-- EXERCISE DESCRIPTION --
Copy each line that contains the word "this".

-- EXCERPTED RECORDS --
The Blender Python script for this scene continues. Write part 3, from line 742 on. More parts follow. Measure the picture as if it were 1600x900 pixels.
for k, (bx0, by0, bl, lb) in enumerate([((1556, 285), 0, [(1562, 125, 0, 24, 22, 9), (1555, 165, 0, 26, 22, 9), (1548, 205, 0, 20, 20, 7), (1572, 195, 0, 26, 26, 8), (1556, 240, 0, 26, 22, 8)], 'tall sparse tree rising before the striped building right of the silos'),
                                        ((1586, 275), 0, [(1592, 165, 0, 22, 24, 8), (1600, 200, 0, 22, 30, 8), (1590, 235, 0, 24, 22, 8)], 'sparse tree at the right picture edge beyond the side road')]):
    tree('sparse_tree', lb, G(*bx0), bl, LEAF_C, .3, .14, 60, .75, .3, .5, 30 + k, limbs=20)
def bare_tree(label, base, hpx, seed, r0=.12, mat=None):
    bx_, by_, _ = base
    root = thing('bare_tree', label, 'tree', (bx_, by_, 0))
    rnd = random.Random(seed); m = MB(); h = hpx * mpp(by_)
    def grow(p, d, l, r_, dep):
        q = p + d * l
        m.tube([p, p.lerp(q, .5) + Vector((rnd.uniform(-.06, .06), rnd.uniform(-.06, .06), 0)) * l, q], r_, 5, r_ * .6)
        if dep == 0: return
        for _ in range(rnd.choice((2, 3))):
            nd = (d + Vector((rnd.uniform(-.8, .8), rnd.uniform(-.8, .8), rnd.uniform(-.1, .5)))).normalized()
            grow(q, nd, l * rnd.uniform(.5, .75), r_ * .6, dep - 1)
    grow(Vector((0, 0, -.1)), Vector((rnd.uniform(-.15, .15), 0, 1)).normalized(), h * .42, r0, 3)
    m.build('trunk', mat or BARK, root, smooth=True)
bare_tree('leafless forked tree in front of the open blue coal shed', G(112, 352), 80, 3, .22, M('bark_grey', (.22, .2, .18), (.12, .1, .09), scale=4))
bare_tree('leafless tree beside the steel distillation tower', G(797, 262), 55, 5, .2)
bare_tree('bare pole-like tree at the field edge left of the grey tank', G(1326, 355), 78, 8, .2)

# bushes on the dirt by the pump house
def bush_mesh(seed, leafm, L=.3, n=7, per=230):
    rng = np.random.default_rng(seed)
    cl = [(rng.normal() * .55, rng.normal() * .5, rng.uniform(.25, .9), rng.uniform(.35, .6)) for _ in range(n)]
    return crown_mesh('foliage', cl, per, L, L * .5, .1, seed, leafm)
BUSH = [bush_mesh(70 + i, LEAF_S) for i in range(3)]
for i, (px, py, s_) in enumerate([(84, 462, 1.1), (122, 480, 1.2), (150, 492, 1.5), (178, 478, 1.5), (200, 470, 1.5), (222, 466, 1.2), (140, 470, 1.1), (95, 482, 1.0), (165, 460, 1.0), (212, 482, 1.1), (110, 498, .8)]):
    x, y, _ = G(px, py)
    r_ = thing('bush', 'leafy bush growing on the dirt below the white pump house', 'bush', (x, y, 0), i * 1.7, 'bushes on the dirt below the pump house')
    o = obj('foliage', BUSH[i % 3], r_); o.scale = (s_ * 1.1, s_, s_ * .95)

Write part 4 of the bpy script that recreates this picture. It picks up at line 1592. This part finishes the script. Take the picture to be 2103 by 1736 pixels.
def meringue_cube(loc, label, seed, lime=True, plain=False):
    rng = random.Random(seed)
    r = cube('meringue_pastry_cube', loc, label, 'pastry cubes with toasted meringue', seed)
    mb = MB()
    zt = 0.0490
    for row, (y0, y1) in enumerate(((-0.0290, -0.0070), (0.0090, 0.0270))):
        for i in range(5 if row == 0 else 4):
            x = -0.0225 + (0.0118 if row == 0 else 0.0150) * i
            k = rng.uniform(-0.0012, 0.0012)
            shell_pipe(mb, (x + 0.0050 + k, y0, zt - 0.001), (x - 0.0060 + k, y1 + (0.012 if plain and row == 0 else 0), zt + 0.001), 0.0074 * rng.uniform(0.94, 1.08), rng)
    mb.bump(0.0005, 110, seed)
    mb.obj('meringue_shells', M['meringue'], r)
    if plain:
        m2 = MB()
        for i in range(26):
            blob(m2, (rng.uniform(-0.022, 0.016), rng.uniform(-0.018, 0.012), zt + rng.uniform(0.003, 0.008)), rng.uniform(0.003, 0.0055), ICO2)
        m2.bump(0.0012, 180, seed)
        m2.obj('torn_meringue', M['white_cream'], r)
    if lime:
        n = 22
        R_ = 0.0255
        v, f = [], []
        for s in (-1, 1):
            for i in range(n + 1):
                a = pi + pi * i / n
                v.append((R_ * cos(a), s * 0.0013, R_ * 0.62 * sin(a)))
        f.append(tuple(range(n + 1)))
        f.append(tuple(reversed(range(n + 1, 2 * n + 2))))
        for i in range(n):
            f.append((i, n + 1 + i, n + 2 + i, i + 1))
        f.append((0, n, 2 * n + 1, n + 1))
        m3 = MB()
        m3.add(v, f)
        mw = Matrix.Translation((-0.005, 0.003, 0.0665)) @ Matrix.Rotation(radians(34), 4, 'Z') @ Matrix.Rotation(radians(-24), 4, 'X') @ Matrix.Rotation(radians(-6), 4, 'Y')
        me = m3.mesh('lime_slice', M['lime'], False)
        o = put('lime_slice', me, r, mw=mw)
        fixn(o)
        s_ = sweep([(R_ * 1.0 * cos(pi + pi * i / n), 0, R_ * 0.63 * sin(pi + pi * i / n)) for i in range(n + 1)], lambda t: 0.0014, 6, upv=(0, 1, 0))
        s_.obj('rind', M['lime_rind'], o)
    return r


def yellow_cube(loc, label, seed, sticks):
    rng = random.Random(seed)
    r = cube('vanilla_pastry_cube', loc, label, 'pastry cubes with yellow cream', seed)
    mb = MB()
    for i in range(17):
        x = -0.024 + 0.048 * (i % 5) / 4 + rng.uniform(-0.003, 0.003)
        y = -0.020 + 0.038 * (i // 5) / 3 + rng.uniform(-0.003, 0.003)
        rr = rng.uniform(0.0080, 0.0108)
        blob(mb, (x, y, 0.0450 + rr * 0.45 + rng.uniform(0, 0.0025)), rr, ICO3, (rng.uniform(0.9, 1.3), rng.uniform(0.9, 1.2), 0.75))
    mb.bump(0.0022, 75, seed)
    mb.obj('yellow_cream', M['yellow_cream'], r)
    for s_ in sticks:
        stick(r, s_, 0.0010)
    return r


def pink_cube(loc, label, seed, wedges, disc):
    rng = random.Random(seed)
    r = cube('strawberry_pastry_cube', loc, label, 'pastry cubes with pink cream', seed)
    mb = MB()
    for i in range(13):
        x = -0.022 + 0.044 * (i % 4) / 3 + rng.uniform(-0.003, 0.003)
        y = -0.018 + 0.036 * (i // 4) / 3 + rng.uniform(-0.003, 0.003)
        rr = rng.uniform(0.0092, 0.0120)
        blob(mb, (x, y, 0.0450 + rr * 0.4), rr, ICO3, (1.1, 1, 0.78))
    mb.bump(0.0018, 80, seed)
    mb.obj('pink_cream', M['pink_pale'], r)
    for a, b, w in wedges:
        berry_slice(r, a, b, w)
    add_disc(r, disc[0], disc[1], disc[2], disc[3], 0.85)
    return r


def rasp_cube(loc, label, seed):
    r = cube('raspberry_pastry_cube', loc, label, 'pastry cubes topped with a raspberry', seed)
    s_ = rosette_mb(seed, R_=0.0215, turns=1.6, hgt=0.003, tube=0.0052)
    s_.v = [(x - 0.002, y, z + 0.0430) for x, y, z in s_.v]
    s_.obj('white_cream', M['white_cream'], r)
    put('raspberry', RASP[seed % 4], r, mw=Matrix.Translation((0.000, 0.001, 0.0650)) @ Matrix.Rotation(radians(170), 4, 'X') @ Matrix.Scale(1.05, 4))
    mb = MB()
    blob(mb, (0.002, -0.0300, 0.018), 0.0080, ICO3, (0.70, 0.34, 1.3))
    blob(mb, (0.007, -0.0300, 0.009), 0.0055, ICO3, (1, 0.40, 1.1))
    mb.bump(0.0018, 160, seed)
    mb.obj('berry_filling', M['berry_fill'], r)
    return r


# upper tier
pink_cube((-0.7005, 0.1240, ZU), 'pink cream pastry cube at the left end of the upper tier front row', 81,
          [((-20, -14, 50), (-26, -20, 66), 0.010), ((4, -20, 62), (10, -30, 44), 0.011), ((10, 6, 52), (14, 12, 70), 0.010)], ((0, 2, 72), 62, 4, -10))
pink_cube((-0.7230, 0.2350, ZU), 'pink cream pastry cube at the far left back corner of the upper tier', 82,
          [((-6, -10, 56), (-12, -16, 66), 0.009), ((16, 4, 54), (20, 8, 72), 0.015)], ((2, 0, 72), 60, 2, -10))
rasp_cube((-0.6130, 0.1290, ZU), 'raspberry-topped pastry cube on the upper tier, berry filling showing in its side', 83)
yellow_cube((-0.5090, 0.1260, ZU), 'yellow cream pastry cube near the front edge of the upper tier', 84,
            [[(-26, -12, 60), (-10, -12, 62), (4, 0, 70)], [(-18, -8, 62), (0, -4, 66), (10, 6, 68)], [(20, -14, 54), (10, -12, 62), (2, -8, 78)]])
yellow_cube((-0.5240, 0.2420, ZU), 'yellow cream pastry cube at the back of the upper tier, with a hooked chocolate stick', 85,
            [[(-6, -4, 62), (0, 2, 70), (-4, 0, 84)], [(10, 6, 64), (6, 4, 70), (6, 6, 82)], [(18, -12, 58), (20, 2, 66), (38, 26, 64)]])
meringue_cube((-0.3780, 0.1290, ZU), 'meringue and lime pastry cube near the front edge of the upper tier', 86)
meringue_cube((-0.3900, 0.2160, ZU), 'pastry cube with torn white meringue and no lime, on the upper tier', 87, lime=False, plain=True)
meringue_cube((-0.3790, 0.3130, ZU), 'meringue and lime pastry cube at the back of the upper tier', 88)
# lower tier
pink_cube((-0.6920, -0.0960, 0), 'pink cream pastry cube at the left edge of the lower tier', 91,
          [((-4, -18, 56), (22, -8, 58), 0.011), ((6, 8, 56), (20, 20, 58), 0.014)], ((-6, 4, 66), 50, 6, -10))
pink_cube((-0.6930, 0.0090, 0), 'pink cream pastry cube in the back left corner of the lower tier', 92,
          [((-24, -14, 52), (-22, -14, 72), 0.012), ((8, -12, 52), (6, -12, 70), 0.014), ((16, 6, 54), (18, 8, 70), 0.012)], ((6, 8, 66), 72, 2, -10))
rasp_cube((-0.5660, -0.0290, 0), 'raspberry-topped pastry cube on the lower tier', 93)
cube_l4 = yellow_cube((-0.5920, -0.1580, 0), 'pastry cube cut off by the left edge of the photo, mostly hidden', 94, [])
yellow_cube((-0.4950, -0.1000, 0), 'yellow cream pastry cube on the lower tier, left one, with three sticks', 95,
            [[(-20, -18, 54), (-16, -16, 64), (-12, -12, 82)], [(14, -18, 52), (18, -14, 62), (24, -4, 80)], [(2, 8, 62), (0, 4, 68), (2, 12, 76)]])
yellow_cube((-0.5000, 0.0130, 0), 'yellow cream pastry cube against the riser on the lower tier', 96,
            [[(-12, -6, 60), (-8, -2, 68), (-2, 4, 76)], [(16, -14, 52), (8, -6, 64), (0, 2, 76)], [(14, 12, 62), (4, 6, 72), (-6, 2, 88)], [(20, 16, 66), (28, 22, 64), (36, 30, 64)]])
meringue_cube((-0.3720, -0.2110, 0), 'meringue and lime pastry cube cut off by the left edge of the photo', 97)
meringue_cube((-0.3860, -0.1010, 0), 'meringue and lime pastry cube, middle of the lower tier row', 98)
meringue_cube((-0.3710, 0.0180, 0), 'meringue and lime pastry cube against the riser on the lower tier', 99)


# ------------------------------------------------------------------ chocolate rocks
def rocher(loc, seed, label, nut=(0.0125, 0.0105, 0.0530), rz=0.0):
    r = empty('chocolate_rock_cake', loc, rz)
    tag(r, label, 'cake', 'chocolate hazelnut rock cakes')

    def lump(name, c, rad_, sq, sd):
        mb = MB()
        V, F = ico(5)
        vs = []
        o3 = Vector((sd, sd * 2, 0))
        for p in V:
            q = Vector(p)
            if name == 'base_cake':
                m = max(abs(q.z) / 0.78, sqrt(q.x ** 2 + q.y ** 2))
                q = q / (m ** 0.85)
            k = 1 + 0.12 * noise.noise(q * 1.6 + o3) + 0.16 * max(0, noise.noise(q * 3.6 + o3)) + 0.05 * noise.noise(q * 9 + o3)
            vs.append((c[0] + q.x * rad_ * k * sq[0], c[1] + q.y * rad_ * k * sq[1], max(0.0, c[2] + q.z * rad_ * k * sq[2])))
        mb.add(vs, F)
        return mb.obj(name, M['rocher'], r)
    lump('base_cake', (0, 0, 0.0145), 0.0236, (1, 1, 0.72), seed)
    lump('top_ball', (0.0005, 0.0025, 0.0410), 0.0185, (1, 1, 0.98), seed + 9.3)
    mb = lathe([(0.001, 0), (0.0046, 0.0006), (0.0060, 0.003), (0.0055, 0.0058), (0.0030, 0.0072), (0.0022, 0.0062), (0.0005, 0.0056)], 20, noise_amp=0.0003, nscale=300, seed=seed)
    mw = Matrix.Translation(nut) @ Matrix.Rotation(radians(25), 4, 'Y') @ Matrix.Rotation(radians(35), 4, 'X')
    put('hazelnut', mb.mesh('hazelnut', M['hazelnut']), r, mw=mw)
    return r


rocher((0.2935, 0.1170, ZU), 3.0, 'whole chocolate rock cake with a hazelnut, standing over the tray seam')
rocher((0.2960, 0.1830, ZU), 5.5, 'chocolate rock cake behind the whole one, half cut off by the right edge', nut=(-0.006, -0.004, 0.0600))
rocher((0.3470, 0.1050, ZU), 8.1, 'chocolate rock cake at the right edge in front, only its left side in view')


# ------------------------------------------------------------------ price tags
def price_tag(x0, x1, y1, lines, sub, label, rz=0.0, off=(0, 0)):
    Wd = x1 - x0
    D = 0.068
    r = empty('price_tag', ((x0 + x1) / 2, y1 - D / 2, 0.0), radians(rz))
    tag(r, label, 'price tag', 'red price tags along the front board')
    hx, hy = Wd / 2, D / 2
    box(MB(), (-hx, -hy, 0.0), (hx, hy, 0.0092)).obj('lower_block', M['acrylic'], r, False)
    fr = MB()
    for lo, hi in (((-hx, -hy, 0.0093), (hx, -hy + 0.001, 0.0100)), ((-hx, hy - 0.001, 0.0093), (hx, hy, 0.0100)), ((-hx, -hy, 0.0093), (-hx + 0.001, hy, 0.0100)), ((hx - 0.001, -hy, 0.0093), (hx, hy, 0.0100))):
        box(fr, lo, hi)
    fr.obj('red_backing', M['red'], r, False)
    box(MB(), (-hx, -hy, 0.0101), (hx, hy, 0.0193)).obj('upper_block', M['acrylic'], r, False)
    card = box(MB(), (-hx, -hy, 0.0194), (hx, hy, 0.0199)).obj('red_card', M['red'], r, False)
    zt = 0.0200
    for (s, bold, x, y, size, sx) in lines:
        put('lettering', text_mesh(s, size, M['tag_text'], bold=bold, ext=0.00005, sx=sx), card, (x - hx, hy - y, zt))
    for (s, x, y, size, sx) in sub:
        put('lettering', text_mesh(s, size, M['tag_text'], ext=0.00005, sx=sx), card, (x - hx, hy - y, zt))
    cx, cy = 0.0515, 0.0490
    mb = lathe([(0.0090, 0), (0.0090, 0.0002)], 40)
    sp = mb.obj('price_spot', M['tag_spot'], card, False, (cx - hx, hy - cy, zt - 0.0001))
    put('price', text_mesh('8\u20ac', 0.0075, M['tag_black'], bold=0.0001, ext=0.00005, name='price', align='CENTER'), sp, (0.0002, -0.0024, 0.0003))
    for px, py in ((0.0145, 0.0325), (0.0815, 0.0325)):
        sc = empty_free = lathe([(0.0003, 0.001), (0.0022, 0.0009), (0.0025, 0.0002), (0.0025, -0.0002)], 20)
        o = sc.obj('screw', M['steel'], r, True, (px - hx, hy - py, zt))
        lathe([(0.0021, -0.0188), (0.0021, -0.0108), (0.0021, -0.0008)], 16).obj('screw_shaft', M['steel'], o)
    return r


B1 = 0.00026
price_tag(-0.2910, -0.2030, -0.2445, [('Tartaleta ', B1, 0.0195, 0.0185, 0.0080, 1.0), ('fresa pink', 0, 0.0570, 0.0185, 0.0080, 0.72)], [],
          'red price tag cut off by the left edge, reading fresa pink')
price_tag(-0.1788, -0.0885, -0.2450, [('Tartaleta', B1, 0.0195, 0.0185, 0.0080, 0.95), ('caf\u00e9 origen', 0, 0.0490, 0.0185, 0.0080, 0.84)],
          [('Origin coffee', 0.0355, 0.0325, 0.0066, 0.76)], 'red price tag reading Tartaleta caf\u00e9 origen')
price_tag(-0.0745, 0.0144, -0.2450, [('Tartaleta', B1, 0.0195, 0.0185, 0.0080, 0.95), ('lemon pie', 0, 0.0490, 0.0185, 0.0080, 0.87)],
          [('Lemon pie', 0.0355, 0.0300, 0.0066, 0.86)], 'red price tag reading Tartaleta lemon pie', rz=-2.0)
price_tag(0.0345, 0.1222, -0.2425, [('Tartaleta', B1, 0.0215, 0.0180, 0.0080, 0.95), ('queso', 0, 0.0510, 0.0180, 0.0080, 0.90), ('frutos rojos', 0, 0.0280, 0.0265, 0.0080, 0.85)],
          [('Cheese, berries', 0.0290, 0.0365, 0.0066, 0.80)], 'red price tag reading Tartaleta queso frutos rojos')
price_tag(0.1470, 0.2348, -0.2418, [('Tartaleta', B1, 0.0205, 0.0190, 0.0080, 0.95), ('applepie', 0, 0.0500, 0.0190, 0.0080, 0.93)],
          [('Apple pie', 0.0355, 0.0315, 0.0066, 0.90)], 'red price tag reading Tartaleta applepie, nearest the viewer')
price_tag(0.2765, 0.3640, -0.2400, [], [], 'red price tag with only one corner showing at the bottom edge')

-- FINISHED TASK --
The Blender Python script for this scene continues. Write part 3, from line 742 on. More parts follow. Measure the picture as if it were 1600x900 pixels.
Write part 4 of the bpy script that recreates this picture. It picks up at line 1592. This part finishes the script. Take the picture to be 2103 by 1736 pixels.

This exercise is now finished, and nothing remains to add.